Jika digambarkan secara konsep ketuhanan maka akan menghubungkan pada tingkatan “Manunggaling Kawula Gusti” milik Syekh Siti Jenar sebuah Ajaran metafisika meliputi ontologi, kosmogoni dan antropologi. Ontologi berbicara tentang ada dan tidak ada. Dalam hal ini, Syekh Siti Jenar merumuskan tentang the Reality of the Absolute being (hakikat Dzat Yang Maha Suci) yg memiliki sifat, nama dan perbuatan “Kami”. Dari “Kami” inilah kemudian muncul “ada” dan “keadaan” lain, yg sifat hakikinya adalah “Tunggal”. Manusia yg dalam hidupnya di alam kematian dunia ini disebut sebagai khalifatullah (wakil Allah = pecahan ketunggalan Allah), dan kemudian ia harus berwadah dalam bentuk jisim (jasmani) ia harus menyandang gelar “kawula”, sebab jasad harus melakukan aktivitas untuk memelihara jasadnya dari kerusakan dan untuk menunda kematian yg disebut :”ngibadah” kepada yg menyediakan raga (Gusti). Maka kawula hanya memiliki satu tempat kembali, yakni Allah, sebagai asalnya. Maka manusia tidak boleh terjebak dalam wadah yg hanya berfungsi sementara sebagai “wadah” Roh Ilahi. Justru Roh Ilahi inilah yg harus dijaga guna menuju ketunggalan kembali (Manunggaling Kawula Gusti).

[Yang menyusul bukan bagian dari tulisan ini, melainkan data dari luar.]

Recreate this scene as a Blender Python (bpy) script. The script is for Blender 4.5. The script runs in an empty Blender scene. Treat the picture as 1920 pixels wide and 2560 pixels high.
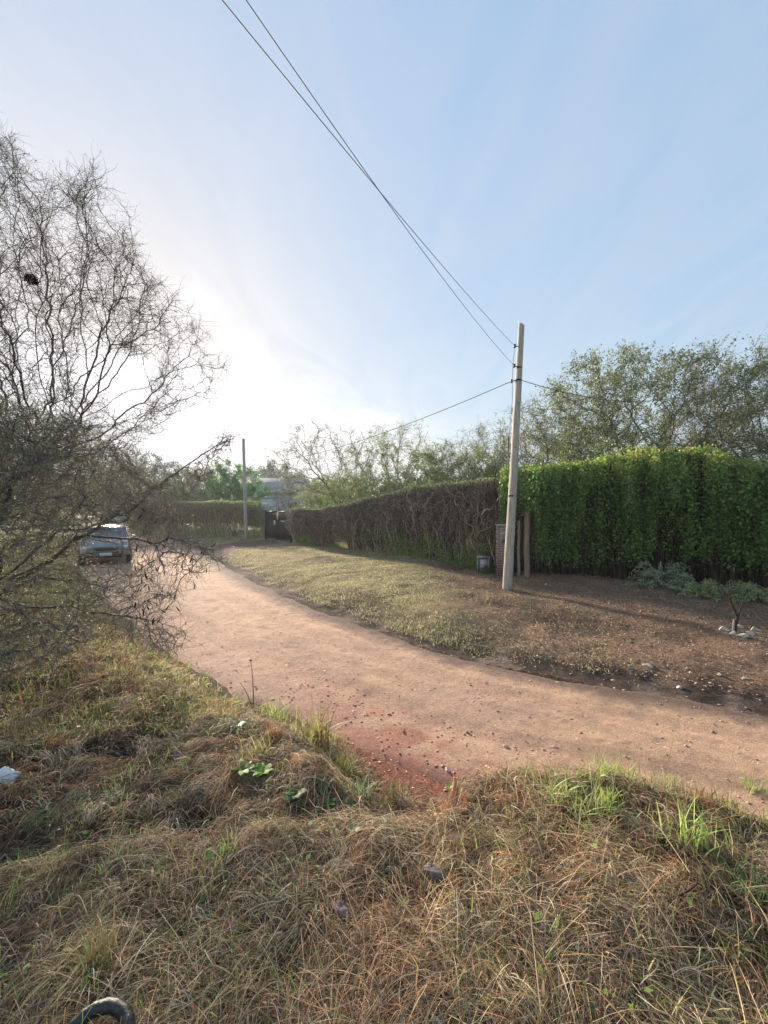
import bpy, math, random
import numpy as np
from mathutils import Vector, Matrix
R = math.radians
C = bpy.context.scene.collection
sc = bpy.context.scene
rng = np.random.default_rng(7)
random.seed(7)

# ------------------------------------------------------------------ camera, sky, sun, exposure
CAMZ = 2.25
cam_d = bpy.data.cameras.new('camera'); cam = bpy.data.objects.new('camera', cam_d); C.objects.link(cam)
cam_d.sensor_fit = 'VERTICAL'; cam_d.sensor_height = 36.0; cam_d.sensor_width = 36.0
cam_d.lens = 36.0 * 1000 / 2560
cam_d.clip_start = 0.05; cam_d.clip_end = 5000
cam.location = (0, 0, CAMZ); cam.rotation_euler = (R(90 - 0.46), 0, 0)
sc.camera = cam
SUN_EL, SUN_AZ = 16.5, -33.5                    # azimuth from +Y towards +X
w = bpy.data.worlds.new('World'); sc.world = w; w.use_nodes = True
nt = w.node_tree; N = nt.nodes; L = nt.links; N.clear()
def nd(t, **k):
    n = N.new(t)
    for a, b in k.items(): setattr(n, a, b)
    return n
def mth(op, a, b=None, c=None, clamp=False):
    n = N.new('ShaderNodeMath'); n.operation = op; n.use_clamp = clamp
    for i, v in enumerate((a, b, c)):
        if v is None: continue
        if isinstance(v, (int, float)): n.inputs[i].default_value = v
        else: L.new(v, n.inputs[i])
    return n.outputs[0]
sky = nd('ShaderNodeTexSky', sky_type='NISHITA'); sky.sun_disc = False
sky.sun_elevation = R(SUN_EL); sky.sun_rotation = R(SUN_AZ)
sky.air_density = 1.0; sky.dust_density = 1.0; sky.ozone_density = 1.4; sky.altitude = 300
geo = nd('ShaderNodeTexCoord'); sep = nd('ShaderNodeSeparateXYZ'); L.new(geo.outputs['Generated'], sep.inputs[0])
dz = mth('MAXIMUM', sep.outputs[2], 0.03); dzz = mth('ADD', dz, 0.04)
px_ = mth('DIVIDE', sep.outputs[0], dzz); py_ = mth('DIVIDE', sep.outputs[1], dzz)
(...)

Tuhan adalah bentuk ada dari perasaan dan pikiran itu sendiri sebab menurut ilmu tasawuf  tuhan telah mencelupkan diri pada setiap manusia (tuhan lebih dekat dari pada urat nadi) dan tuhan adalah maha benar dan besar karena itu subuah puisi yang lahir merupakan adaptasi dari sifat ketuhanan. Semakin dalam perasaan maka semakin tidak sadar seseorang mengungkapkan dan berbuat sesuatu, dalam artian sebagai berikut “penyair yang sesunguhnya adalah kitika seseorang mengerti perasaan sebuah tisu yang dibuang ke tong sampah”, walaupun tisu hanya sebuah kertas yang tidak memiliki perasaan dan pemikiran. Sangat dalam sekali, inilah yang kemudia di sebut oleh Vici C.Coulter bahwa penyair adalah orang-orang yang menyerupai dewa-dewa atau seseorang yang sangat dekat dengan dewa.

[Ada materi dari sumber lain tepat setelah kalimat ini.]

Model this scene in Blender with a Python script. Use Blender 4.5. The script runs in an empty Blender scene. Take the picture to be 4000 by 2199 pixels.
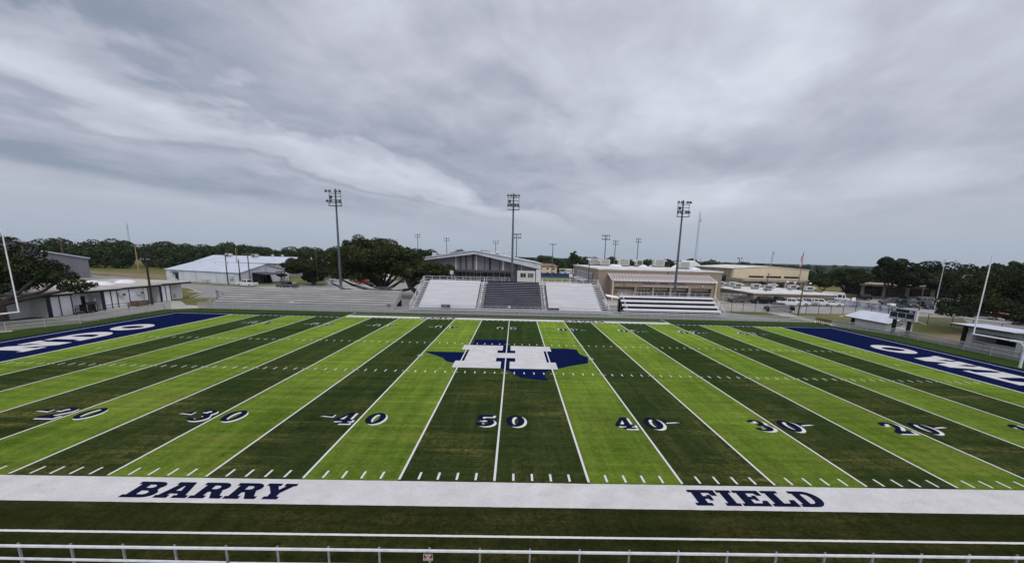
import bpy, math, random
import numpy as np
from mathutils import Vector, Matrix
rnd = random.Random(7)
S = bpy.context.scene
C = S.collection
R = math.radians

# ------------------------------------------------------------------ camera
CAM = Vector((0.76757, -17.53326, 10.69196))
cam = bpy.data.objects.new('camera', bpy.data.cameras.new('camera'))
C.objects.link(cam)
cam.data.sensor_width = 36.0
cam.data.lens = 14.0808
cam.data.shift_x = -0.0092147
cam.data.shift_y = 0.0500623
cam.data.clip_start = 0.1
cam.data.clip_end = 6000
_r = Vector((0.99955571, -0.01486795, 0.02583273)); _u = Vector((-0.02256713, 0.18866248, 0.98178266)); _f = Vector((0.01947077, 0.98192943, -0.18824313))
cam.matrix_world = Matrix(((_r.x, _u.x, -_f.x, CAM.x), (_r.y, _u.y, -_f.y, CAM.y), (_r.z, _u.z, -_f.z, CAM.z), (0, 0, 0, 1)))
S.camera = cam

# ------------------------------------------------------------------ sky
W = bpy.data.worlds.new('World'); S.world = W; W.use_nodes = True
wn = W.node_tree.nodes; wl = W.node_tree.links
wn.clear()
def wnode(t, **k):
    n = wn.new(t)
    for a, b in k.items(): setattr(n, a, b)
    return n
def wmath(op, a, b=None, clamp=False):
    n = wnode('ShaderNodeMath', operation=op, use_clamp=clamp)
    for i, v in enumerate((a, b)):
        if v is None: continue
        if isinstance(v, (int, float)): n.inputs[i].default_value = v
        else: wl.new(v, n.inputs[i])
    return n.outputs[0]
SUN_EL, SUN_ROT = R(48), R(157)   # hidden sun: behind the camera, over the right shoulder
tc = wnode('ShaderNodeTexCoord')
sep = wnode('ShaderNodeSeparateXYZ'); wl.new(tc.outputs['Generated'], sep.inputs[0])
SKY_WARP, SKY_N1, SKY_N2 = 3.4, 1.15, .62
zc = wmath('MAXIMUM', sep.outputs[2], 0.0)
den = wmath('ADD', zc, 0.03)
cu = wmath('DIVIDE', sep.outputs[0], den); cv = wmath('DIVIDE', sep.outputs[1], den)
# cloud deck: streets of stratus run towards azimuth 23.5 degrees; a = along them, c = across
CA, SA = math.cos(R(23.5)), math.sin(R(23.5))
c_ = wmath('SUBTRACT', wmath('MULTIPLY', cu, CA), wmath('MULTIPLY', cv, SA))
a_ = wmath('ADD', wmath('MULTIPLY', cu, SA), wmath('MULTIPLY', cv, CA))
den2 = wmath('ADD', zc, 0.17)
cu2 = wmath('DIVIDE', sep.outputs[0], den2); cv2 = wmath('DIVIDE', sep.outputs[1], den2)
cmb = wnode('ShaderNodeCombineXYZ'); wl.new(wmath('SUBTRACT', wmath('MULTIPLY', cu2, CA), wmath('MULTIPLY', cv2, SA)), cmb.inputs[0]); wl.new(wmath('ADD', wmath('MULTIPLY', cu2, SA), wmath('MULTIPLY', cv2, CA)), cmb.inputs[1])
def layer(sc, off, scale, detail, rough, dist):
    m = wnode('ShaderNodeMapping'); m.inputs['Scale'].default_value = (sc[0], sc[1], 1); m.inputs['Location'].default_value = (off[0], off[1], 0)
    wl.new(cmb.outputs[0], m.inputs[0])
    n = wnode('ShaderNodeTexNoise'); n.inputs['Scale'].default_value = scale; n.inputs['Detail'].default_value = detail; n.inputs['Roughness'].default_value = rough; n.inputs['Distortion'].default_value = dist
    wl.new(m.outputs[0], n.inputs['Vector'])
    return n.outputs[0]
warp = layer((1, .8), (2.1, 5.3), 1.5, 6, .55, .35)
cw = wmath('ADD', c_, wmath('MULTIPLY', wmath('SUBTRACT', warp, .5), SKY_WARP))
prof = wnode('ShaderNodeValToRGB'); prof.color_ramp.interpolation = 'EASE'
pr = prof.color_ramp.elements
stops = [(-10,.45),(-8.4,.55),(-7,.36),(-5.7,-.12),(-4.9,.24),(-4.4,.40),(-4.1,.26),(-3.75,.56),(-3.2,.74),(-2.8,.50),(-2.55,.20),(-2.0,.30),(-1.4,.46),(-.8,.70),(0,.78),(.7,.62),(1.4,.62),(2.6,.40),(4,.5)]
pr[0].position = 0; pr[0].color = (stops[0][1],)*3+(1,); pr[1].position = 1; pr[1].color = (stops[-1][1],)*3+(1,)
for p_, v_ in stops[1:-1]:
    e = pr.new((p_+10)/14); e.color = (v_, v_, v_, 1)
wl.new(wmath('DIVIDE', wmath('ADD', cw, 10), 14, True), prof.inputs[0])
n1 = layer((1, .75), (3.1, 1.7), 1.7, 6, .55, .4)
n2 = layer((1, .8), (7.3, 2.2), 4.0, 7, .55, .6)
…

Dari sini kemudian puisi menjadi alat untama penyampaian perasaan cinta terhadap sesuatu yang melahirkan Kalil Gibran ke dunia sebagai sang pencinta sejati, Jaluddin Rumi sebagai penyair sufi yang fenomenal ataupun Rabi’ah yang selama hidupnya tidak menikah Karena ia telah jatuh cinta pada Tuhan-nya sendiri, sepanjang hidupnya hanya untuk Tuhan-nya bahkan setelah kematianya ia lebih memilih untuk hidup di sisi tuhan sebagai istrinya daripada harus hidup di surga.

“Tuhanku. Tenggelamkan diriku ke dalam lautan. Keikhlasan mencintai-M. Hingga tak ada sesuatu yang menyibukkanku. Selain berdzikir kepada-Mu” (Rabi’ah)

Dalam konteks ini kebenaran dalam puisi adalah sebuah tindakan, puisi dikatakan benar ketika ungkapanya itu telah menjadi pengerak bagi dirinya sendiri, logikanya jujur dan benar bisa nampak ketika sudah bergerak, —mana mungkin bisa dikatakan jujur jika hanya berbicara tanpa melakukan. Kemudian, barulah bisa dikatakan bahwa puisi merupakan ungkapan perasaan atau pikiran penyairnya dalam satu bentuk ciptaan yang utuh dan menyatu. Penyatuan antara jiwa dan raga, jiwa yang bersifat spiritual yang kemudian mengerakkan raga untuk bertutur dan bertindak dari sinilah keutuhan dan kesatuan itu diperoleh.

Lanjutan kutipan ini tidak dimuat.